Everything from the first line of the data below through the line that contains "from mathutils import Vector, Matrix" should be written out exactly, please, and nothing more; the pictures stay out.

SUPPLIED MATERIAL -

────────────────────────────────────────

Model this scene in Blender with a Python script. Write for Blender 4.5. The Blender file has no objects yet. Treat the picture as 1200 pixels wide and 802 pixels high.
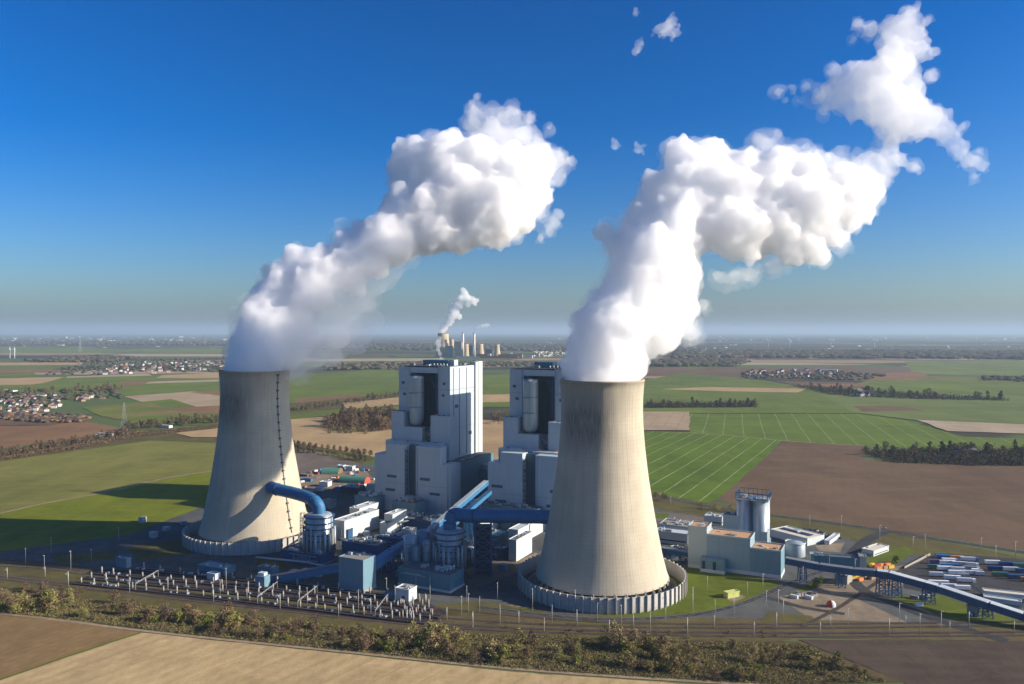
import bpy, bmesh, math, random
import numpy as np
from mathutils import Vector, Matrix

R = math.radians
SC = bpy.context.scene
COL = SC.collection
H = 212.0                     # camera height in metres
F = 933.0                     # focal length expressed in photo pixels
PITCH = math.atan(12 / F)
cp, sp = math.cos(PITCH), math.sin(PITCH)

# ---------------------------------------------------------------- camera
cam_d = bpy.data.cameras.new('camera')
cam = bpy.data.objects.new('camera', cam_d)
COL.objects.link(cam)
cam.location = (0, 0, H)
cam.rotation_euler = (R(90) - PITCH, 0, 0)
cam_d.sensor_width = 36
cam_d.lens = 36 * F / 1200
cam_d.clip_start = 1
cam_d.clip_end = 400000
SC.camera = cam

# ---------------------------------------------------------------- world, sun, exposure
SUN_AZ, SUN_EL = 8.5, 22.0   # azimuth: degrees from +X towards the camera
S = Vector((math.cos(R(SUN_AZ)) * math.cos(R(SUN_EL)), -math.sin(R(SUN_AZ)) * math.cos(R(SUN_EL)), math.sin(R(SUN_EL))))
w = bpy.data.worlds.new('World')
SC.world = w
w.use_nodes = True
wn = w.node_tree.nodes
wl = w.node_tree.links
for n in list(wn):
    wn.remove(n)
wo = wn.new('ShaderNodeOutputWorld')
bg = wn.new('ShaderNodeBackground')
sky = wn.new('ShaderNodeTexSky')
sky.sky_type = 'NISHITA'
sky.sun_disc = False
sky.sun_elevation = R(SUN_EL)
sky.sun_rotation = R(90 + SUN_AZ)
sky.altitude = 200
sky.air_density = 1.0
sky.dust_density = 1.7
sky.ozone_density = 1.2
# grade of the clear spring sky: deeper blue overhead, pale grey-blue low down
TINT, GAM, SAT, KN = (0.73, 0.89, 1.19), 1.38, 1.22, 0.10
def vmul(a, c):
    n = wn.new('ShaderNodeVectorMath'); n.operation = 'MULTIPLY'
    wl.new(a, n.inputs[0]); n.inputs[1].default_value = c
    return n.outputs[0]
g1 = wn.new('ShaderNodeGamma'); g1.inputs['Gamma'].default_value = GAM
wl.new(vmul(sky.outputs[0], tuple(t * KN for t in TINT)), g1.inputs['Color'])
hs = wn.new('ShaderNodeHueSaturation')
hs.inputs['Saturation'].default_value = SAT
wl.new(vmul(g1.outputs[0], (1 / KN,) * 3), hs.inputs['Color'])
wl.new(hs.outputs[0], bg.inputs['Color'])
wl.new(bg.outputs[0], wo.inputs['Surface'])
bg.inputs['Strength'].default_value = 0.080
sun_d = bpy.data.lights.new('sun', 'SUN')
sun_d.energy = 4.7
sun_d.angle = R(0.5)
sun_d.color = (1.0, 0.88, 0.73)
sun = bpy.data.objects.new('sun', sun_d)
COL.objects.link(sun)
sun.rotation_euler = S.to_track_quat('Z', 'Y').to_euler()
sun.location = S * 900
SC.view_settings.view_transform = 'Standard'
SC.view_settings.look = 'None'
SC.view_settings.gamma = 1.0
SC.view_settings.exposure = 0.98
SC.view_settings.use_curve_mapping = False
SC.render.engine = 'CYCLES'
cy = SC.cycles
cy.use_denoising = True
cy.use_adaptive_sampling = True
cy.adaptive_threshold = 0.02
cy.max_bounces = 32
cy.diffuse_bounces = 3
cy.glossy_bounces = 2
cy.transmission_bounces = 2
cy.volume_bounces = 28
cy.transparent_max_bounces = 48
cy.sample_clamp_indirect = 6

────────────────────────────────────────

ANSWER FOR THIS EXERCISE -
Model this scene in Blender with a Python script. Write for Blender 4.5. The Blender file has no objects yet. Treat the picture as 1200 pixels wide and 802 pixels high.
import bpy, bmesh, math, random
import numpy as np
from mathutils import Vector, Matrix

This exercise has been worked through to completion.